Mike Dinovo/USA TODAY Sports

Chicago Bears rookie WR Daniel Braverman has been the early standout at training camp

Rookie wide receiver Daniel Braverman has quickly become a fan favorite during this year's Chicago Bears training camp, due in large part to his impressive on-field performances.

The Chicago Bears have only been in Bourbonnais for a few days but an unlikely suspect has already grabbed the spotlight. Well, at least some of it.

Wide receiver Daniel Braverman has been a fan favorite through the first five practices of Bears 2016 camp. He was the talk of camp early on, making impressive play after impressive play, although those practices were un-padded affairs. 

But this past weekend, when the Bears put pads on for the first time, Braverman continued to impress and he’s even noticed buzz from the fans.
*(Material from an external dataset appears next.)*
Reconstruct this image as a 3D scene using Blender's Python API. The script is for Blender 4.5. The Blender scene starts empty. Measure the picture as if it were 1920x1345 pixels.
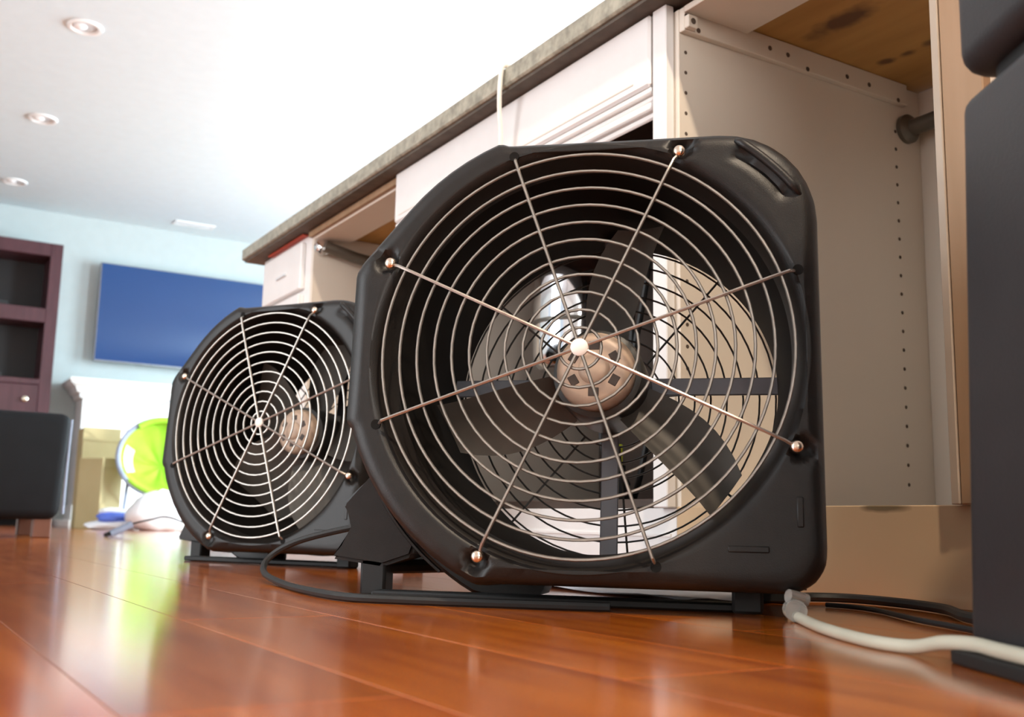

“Yeah I notice it,” Braverman said. “That’s why after practice I try to sign as many autographs as I can. I remember being that kid watching an NFL practice and I know how that feels.”
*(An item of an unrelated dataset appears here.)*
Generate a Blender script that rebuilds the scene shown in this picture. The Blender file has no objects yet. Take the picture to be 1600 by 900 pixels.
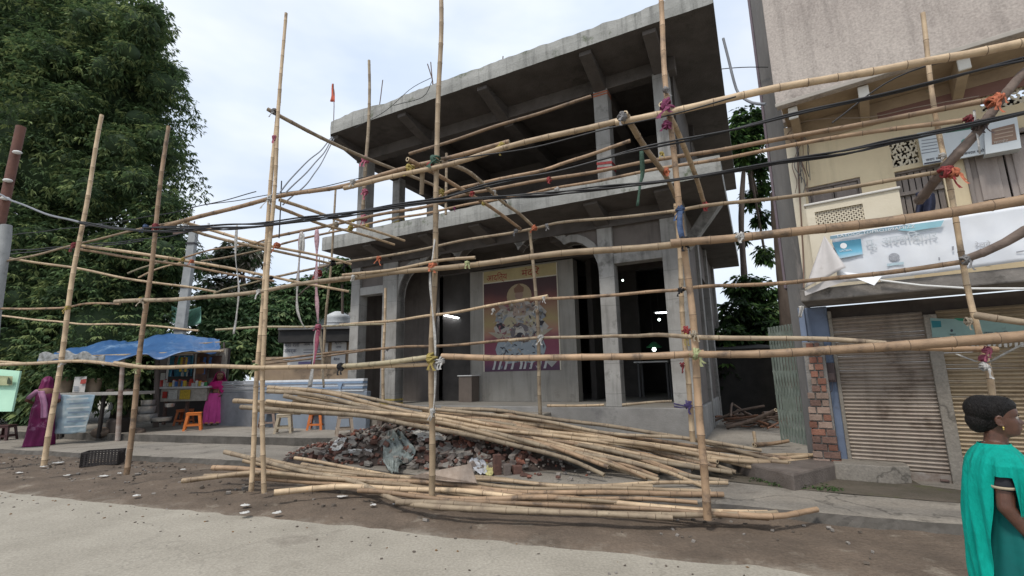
import bpy, math, random
import numpy as np
from mathutils import Vector, Matrix, noise as mnoise
V3 = Vector
scene = bpy.context.scene
col = scene.collection
R_ = math.radians

# ------------------------------------------------------------------ camera
CAMH = 1.6; FPX = 740.0; PITCH = R_(10.5); ROLL = R_(1.2)
Fw = V3((0, math.cos(PITCH), math.sin(PITCH)))
_R0 = V3((1, 0, 0)); _U0 = V3((0, -math.sin(PITCH), math.cos(PITCH)))
Rt = _R0*math.cos(ROLL) - _U0*math.sin(ROLL)
Up = _R0*math.sin(ROLL) + _U0*math.cos(ROLL)
CP = V3((0, 0, CAMH))
cam_d = bpy.data.cameras.new('camera'); cam = bpy.data.objects.new('camera', cam_d); col.objects.link(cam)
cam.matrix_world = Matrix(((Rt.x, Up.x, -Fw.x, CP.x), (Rt.y, Up.y, -Fw.y, CP.y), (Rt.z, Up.z, -Fw.z, CP.z), (0, 0, 0, 1)))
cam_d.sensor_width = 36; cam_d.lens = FPX/1600*36; cam_d.clip_start = 0.05; cam_d.clip_end = 2000
scene.camera = cam

# ------------------------------------------------------------------ world, sun, exposure (bright overcast noon)
SUN_EL, SUN_AZ = R_(58), R_(215)     # azimuth: from +Y clockwise; the sun stands high, behind and left of the camera
w = bpy.data.worlds.new('World'); scene.world = w; w.use_nodes = True
nt = w.node_tree; N = nt.nodes; L = nt.links
for n in list(N): N.remove(n)
out = N.new('ShaderNodeOutputWorld'); bg = N.new('ShaderNodeBackground'); L.new(bg.outputs[0], out.inputs[0])
sky = N.new('ShaderNodeTexSky'); sky.sky_type = 'NISHITA'; sky.sun_disc = False
sky.sun_elevation = SUN_EL; sky.sun_rotation = SUN_AZ; sky.air_density = 1.2; sky.dust_density = 2.0
tc = N.new('ShaderNodeTexCoord'); mp = N.new('ShaderNodeMapping'); mp.inputs['Scale'].default_value = (1.0, 1.0, 2.6)
L.new(tc.outputs['Generated'], mp.inputs[0])
nz = N.new('ShaderNodeTexNoise'); nz.inputs['Scale'].default_value = 2.1; nz.inputs['Detail'].default_value = 5; nz.inputs['Roughness'].default_value = .48
L.new(mp.outputs[0], nz.inputs['Vector'])
cr = N.new('ShaderNodeValToRGB'); cr.color_ramp.elements[0].position = .36; cr.color_ramp.elements[0].color = (.8, .8, .8, 1)
cr.color_ramp.elements[1].position = .62; cr.color_ramp.elements[1].color = (.97, .97, .97, 1)
L.new(nz.outputs[0], cr.inputs[0])
nz2 = N.new('ShaderNodeTexNoise'); nz2.inputs['Scale'].default_value = 3.3; nz2.inputs['Detail'].default_value = 4
L.new(mp.outputs[0], nz2.inputs['Vector'])
cc = N.new('ShaderNodeValToRGB'); cc.color_ramp.elements[0].position = .3; cc.color_ramp.elements[0].color = (4.7, 5.4, 6.5, 1)
cc.color_ramp.elements[1].position = .7; cc.color_ramp.elements[1].color = (6.5, 6.8, 7.15, 1)
L.new(nz2.outputs[0], cc.inputs[0])
mx = N.new('ShaderNodeMix'); mx.data_type = 'RGBA'
L.new(cr.outputs[0], mx.inputs[0]); L.new(sky.outputs[0], mx.inputs[6]); L.new(cc.outputs[0], mx.inputs[7])
L.new(mx.outputs[2], bg.inputs[0]); bg.inputs[1].default_value = 0.10
sd = bpy.data.lights.new('sun', 'SUN'); sd.energy = 1.5; sd.angle = R_(10); sd.color = (1, .94, .86)
so = bpy.data.objects.new('sun', sd); col.objects.link(so)
so.rotation_euler = (R_(90)-SUN_EL, 0, -SUN_AZ+math.pi); so.location = (-5, -8, 20)
_sdir = V3((math.sin(SUN_AZ)*math.cos(SUN_EL), math.cos(SUN_AZ)*math.cos(SUN_EL), math.sin(SUN_EL)))
so.rotation_euler = _sdir.to_track_quat('Z', 'Y').to_euler()
scene.view_settings.view_transform = 'Standard'; scene.view_settings.look = 'None'
scene.view_settings.exposure = 0.72; scene.view_settings.gamma = 1
scene.render.engine = 'CYCLES'
scene.cycles.max_bounces = 6

# ------------------------------------------------------------------ frames and rays
def ray(px, py): return ((px-800)*Rt + (450-py)*Up + FPX*Fw)
def G(px, py, z=0.0):
    d = ray(px, py); t = (z-CAMH)/d.z; return CP + d*t
def D(px, py, Y):
    d = ray(px, py); return CP + d*(Y/d.y)
class Frame:
    def __init__(s, a, o):
        a = R_(a); s.o = V3((o[0], o[1], 0)); s.u = V3((math.cos(a), -math.sin(a), 0)); s.n = V3((math.sin(a), math.cos(a), 0)); s.a = a
        s.m = Matrix((s.u, s.n, V3((0, 0, 1)))).transposed()
    def P(s, u, v, z): return s.o + s.u*u + s.n*v + V3((0, 0, z))
    def pix(s, px, py, v=0.0):
        d = ray(px, py); q = s.o + s.n*v; t = (q-CP).dot(s.n)/d.dot(s.n); return CP + d*t
    def uz(s, px, py, v=0.0):
        p = s.pix(px, py, v); return (p-s.o).dot(s.u), p.z
S = Frame(19, (-1.02, 6.12)); B = Frame(27, (3.575, 9.363)); H = Frame(36, (5.33, 6.61))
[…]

Coming out of high school the Florida native received no offers from the big Division I schools, so he chose to attend Western Michigan. Despite being undersized for a receiver, Braverman was a big part of the Broncos offense in college. He finished second in the nation with 109 receptions in 2015.

Braverman played with a “chip on his shoulder” while in college, which he says helped him succeed. Now he’s carried that chip to the NFL with the Bears, who took him in the seventh round of the 2016 NFL Draft.

“I think it’s just my upbringing, having a chip on my shoulder,” Braverman said. “I’ve always been counted out and been doubted. I’ve always carried that with me. I’m glad the Chicago Bears took a chance on me.”

Braverman has been taking most of his reps with the third team but has worked with the second team as well. He continues to find ways to get open in offensive drills, catching nearly every ball thrown to him. 

While he might be a spark on offense, Braverman also provides value no special teams, where he's currently competing for the club's starting punt returner position. 

It wouldn’t be anything he hasn’t done before either. In college Braverman returned punts and even some kickoffs in his freshman year. Playing on special teams is something he'd be more than happy to do with the Bears.

“I wouldn’t be mad,” Braverman said. “But like I said, it’s not up to me. I’m just trying to do as much as I can with the opportunities I get and if the coaches put me there or they don’t put me there. If they put me at the gunner, then I have to be the gunner.”

So far in camp, Braverman has made plays nearly every time he's stepped on the field. Yet for Braverman, catching passes is just a means to an end. 

“Having the ball is fun,” Braverman said. “But also winning is fun and helping your teammates get open is fun and making your coaches happy is fun also.”

With new coaches at the NFL level for Braverman, he’s soaking up advice from the Chicago's staff. 

“You have to adapt to your coaches and figure out what they want,” Braverman said. “Coach C.J. (Curtis Johnson) is a great coach, OC, head coach, all of those guys are great. I’m trying to take in everything I can from those guys. Trying to digest everything and apply it to the field.”

As Braverman fights for a roster spot, he’s looking to develop chemistry and a rhythm with quarterback Jay Cutler. The two have been working together on the sidelines and Braverman has learned quickly what it takes to earn bonus points.

“Just catch whatever he throws to you and hopefully everything works out from there,” Braverman said. “I use my technique that I’ve been using my whole life. Cutler will help me with some tips. Anything I can learn from these guys, I just really take and then apply it.” 

With a foot injury to Marquess Wilson and Eddie Royal going through concussion protocol, the competition at slot receiver has opened up. Braverman’s first shot at making an impression in a preseason game comes Aug. 11 at Solider Field against the Denver Broncos.  

It will be the biggest stage of his short NFL career but that doesn’t seem to faze him.

“I’m just trying to play football and do whatever the coaches tell me to do,” Braverman said. “And focus on my job. You can’t worry about the outside influences.”